Silicon Valley has always struggled to underwrite financial services. VCs aren’t trained to be risk managers, they’re trained to be optimistic technology investors -- and given the complexity and nuances of financial services, it’s easy for a risk company to masquerade as a technology company. Hot take, most Silicon Valley scandals are actually caused by risk companies masquerading as technology companies…. FTX, Wirecard, Synapse, BlockFi (and those are just the ones that come to mind in 20 seconds). They all have the same story: excessive risk masquerading “unique technology” with the promise of deep political cover.
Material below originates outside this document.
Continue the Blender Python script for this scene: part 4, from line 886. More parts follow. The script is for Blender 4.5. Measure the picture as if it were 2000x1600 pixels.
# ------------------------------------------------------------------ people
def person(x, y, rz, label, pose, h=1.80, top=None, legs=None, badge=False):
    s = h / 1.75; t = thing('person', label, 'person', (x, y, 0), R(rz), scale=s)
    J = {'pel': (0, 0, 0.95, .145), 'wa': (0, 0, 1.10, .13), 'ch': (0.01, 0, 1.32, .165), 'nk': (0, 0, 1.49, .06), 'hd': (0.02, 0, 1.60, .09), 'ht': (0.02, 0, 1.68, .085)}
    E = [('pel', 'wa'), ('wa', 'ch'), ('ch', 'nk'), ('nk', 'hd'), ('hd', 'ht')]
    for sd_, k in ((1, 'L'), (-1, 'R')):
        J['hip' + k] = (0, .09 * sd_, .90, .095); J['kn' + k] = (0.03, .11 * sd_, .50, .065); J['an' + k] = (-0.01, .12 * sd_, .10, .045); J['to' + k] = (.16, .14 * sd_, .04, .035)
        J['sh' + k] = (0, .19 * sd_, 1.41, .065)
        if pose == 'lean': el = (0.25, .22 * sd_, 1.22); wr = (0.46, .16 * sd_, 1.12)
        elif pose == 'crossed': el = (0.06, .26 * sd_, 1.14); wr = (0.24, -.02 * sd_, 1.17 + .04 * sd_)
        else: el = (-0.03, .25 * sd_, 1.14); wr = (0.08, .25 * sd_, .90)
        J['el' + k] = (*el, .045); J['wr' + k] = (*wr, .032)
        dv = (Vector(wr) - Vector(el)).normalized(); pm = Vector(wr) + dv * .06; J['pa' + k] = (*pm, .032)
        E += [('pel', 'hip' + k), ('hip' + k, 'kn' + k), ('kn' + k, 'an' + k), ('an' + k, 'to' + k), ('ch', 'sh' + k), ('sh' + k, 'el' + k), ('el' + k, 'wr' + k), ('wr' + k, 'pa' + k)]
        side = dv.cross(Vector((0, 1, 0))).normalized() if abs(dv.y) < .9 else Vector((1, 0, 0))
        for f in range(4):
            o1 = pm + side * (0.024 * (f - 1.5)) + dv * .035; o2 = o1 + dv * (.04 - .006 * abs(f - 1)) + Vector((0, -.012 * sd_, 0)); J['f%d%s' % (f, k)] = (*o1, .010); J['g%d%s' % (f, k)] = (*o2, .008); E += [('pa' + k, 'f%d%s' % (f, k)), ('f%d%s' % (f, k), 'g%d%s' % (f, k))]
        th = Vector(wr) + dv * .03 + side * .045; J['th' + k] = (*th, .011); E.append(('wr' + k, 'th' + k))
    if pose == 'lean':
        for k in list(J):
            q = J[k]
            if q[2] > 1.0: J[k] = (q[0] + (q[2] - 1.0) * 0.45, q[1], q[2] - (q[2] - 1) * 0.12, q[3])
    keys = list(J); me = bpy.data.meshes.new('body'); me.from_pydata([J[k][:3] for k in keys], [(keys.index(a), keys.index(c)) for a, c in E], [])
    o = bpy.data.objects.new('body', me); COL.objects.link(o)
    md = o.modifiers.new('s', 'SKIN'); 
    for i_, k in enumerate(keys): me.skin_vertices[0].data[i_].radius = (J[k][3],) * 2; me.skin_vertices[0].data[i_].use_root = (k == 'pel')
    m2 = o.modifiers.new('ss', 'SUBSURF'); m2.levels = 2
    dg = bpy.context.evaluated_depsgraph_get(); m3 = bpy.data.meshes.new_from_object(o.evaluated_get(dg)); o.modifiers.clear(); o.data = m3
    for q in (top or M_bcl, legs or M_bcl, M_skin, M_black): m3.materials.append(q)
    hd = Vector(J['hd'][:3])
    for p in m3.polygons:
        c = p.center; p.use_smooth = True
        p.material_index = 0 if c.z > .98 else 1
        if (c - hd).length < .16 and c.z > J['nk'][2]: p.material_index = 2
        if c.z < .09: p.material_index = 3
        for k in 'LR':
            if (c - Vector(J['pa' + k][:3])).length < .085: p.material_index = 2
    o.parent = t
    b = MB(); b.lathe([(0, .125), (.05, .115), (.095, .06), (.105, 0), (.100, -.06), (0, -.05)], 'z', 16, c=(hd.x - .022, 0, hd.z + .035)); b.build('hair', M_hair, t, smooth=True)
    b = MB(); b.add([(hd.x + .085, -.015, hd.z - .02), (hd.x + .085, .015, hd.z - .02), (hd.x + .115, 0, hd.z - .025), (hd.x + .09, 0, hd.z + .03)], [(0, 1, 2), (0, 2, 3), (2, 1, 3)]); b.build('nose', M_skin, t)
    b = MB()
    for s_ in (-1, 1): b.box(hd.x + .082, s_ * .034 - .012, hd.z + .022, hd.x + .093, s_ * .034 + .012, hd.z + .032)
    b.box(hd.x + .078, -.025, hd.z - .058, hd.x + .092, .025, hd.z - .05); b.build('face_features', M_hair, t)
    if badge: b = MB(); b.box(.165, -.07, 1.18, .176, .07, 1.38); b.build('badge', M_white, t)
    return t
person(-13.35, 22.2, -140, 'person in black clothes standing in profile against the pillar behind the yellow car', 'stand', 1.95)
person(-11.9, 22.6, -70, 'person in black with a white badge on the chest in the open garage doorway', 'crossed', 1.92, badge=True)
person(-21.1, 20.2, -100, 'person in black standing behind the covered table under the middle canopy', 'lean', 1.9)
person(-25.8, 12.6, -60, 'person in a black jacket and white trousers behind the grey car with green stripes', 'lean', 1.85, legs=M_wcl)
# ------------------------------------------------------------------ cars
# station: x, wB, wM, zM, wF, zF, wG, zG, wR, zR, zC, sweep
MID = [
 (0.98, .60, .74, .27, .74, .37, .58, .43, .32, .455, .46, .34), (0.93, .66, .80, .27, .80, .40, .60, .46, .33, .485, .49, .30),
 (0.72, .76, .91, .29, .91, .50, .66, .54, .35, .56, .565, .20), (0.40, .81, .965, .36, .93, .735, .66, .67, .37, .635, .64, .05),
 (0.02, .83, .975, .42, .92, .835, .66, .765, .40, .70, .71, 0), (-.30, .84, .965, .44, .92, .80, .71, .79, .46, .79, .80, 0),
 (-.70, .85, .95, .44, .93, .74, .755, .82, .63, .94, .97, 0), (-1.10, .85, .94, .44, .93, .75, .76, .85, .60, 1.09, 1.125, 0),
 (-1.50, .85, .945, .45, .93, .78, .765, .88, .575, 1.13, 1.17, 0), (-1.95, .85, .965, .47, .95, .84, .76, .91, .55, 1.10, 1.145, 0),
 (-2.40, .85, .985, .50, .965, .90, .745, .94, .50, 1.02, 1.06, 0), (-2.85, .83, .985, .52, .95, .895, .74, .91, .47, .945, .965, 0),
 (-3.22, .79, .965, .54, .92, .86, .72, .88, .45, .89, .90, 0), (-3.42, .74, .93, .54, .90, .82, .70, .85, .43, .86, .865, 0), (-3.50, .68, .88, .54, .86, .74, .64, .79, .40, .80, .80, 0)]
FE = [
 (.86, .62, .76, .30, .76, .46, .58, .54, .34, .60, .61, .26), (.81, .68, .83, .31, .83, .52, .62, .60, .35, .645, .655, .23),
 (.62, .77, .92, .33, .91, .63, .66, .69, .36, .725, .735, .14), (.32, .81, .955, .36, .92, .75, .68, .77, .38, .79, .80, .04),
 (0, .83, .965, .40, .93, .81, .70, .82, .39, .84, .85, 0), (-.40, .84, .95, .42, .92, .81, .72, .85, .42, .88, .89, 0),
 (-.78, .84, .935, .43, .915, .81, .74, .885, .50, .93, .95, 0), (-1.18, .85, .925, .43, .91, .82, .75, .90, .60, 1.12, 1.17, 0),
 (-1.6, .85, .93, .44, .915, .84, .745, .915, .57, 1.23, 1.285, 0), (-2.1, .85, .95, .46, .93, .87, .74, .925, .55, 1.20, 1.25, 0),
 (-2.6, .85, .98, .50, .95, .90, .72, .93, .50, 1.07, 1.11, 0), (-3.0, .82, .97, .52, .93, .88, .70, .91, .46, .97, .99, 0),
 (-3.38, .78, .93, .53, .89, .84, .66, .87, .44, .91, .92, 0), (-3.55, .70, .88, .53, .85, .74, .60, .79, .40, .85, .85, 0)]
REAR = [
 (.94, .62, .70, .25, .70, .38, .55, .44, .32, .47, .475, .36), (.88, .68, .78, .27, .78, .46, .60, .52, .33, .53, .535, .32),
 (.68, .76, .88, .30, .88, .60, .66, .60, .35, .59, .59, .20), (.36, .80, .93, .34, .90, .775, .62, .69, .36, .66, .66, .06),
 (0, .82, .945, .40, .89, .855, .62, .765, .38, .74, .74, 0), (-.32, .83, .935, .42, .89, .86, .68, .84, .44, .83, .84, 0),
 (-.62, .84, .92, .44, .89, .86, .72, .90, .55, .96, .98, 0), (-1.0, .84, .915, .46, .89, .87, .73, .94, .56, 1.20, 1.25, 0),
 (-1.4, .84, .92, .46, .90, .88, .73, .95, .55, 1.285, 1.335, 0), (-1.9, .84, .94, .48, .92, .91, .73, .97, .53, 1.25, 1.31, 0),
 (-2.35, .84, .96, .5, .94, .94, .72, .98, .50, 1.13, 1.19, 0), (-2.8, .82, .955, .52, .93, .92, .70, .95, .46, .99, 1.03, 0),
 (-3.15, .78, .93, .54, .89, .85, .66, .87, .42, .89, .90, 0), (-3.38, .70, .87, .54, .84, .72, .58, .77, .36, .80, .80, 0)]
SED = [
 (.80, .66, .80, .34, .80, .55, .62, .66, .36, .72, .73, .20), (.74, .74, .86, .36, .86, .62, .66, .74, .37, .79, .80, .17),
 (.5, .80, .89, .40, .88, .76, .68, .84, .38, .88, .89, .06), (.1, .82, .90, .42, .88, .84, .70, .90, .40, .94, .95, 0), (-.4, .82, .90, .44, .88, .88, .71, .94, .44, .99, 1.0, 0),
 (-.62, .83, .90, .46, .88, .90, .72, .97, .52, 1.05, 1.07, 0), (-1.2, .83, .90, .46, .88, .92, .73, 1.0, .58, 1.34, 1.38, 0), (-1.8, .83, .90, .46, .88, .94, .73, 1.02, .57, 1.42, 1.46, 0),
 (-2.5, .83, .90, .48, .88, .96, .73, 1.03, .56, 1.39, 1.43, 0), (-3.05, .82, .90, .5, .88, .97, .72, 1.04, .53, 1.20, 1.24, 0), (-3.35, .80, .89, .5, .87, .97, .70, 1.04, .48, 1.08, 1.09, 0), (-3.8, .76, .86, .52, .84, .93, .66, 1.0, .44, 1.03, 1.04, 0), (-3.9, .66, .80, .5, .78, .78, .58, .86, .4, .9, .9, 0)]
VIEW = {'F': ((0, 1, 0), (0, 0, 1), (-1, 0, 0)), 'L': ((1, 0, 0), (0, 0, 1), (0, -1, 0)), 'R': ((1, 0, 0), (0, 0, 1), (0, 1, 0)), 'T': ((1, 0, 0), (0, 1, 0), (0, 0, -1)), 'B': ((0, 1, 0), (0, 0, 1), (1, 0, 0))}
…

Why write this? Why sound like the harbinger of doom? Doesn’t this go totally against my financial interests? I started two companies, Plaid and Column, both of which depend on other founders building companies in complex financial services markets. I make my living on the beautiful gift that is the entrepreneurial spirit of Silicon Valley: the endless and optimistic creation of new companies set against the reality that most will fail…
However, I’m also an ardent student of history and recognize that for a country to have a vibrant, innovative, financial services sector, we need stability and consistency. And to have stability and consistency we can’t be perpetual yes men. If you’re a reader of Howard Marks, you may know that he writes on the illusions of cycle highs, warning that the euphoria of a boom blinds people to the math of the inevitable correction:
Prosperity brings expanded lending, which leads to unwise lending, which produces large losses, which leads to a cessation of lending, which dampens prosperity. The thrill of the upside causes people to forget that down cycles always extract a far higher price than the up cycles paid out in pleasure.
I want financial services to boom in Silicon Valley for many more decades. That’s good for me, good for the market, and good for the country. But to protect the industry, we need to call out the grift, bullshit, and naivete permeating the space – before another blow up with a massive blast radius – and especially as we enter euphoric highs.
So be careful, fellow travelers. This market is full of monsters with friendly faces.